The crowd learned the double meanings of colors from show commentator Jada Jackson Collins.

Wearing blue, she said, describes a friend who's tried and true.

"But it also says you have a stormy side," Jackson Collins said.

A lady in red doesn't say "loose and easy."

"It means you're royal and regal," Jackson Collins said. "Unfortunately, ladies, red is known to come in many seductive shades."

While at times the sheer sleepwear and short skirts gave the show a risque feel, Jackson Collins made sure it remained a family show with a few not-so-subtle messages.

"But ladies, don't turn down the sheets until you're legally wed," she said at one point.

Lisa Haynes, the only full-figured model in Sunday's show, received roaring applause every time she took the stage. Jackson Collins said Haynes once told her that she's not thin and built for speed like the other models, describing herself as a luxury car instead.

"I was once a little chubby girl with frizzy ponytails sitting in the audience," the 28-year-old from Columbus, Ohio, said after the show.

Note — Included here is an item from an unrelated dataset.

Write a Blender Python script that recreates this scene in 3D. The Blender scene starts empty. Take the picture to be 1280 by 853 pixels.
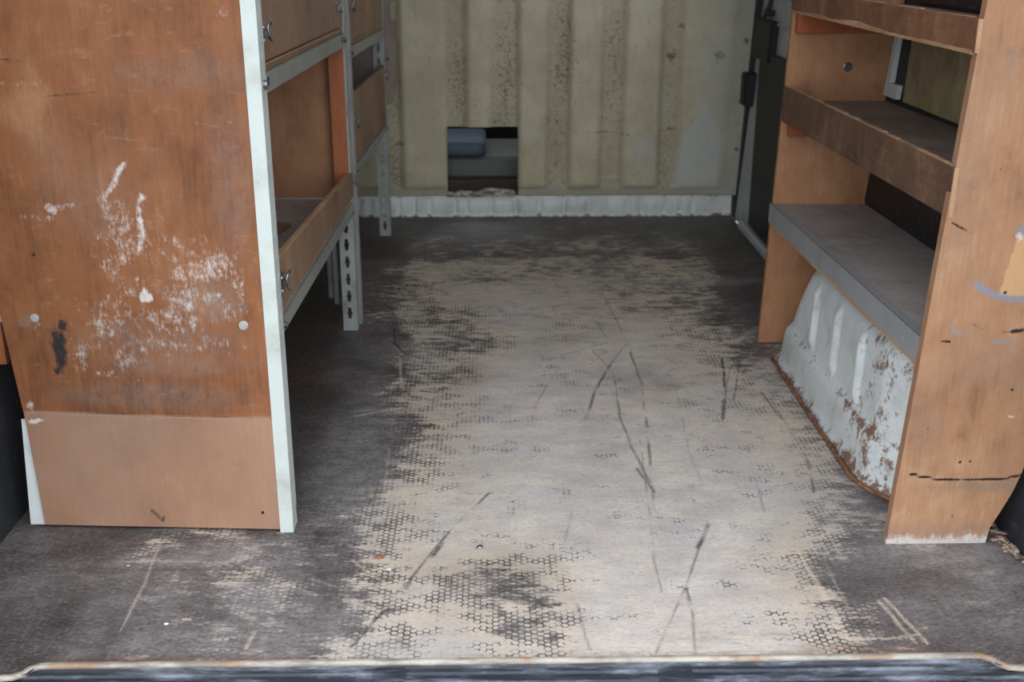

Encouraged by her mother to respond to a Jet magazine ad for the fashion fair, Haynes sent in a head shot she had taken herself.

"One little chubby girl made it," she said.

Haynes said she wears a size 16 to 20, depending on the outfit's design.

Haynes' flawless outfits left some women with their mouths open, as did models Norman Scales, 23, and Ronnel Blackmon, 21. During at least two acts, the two men stripped down to their bare chests and short shorts.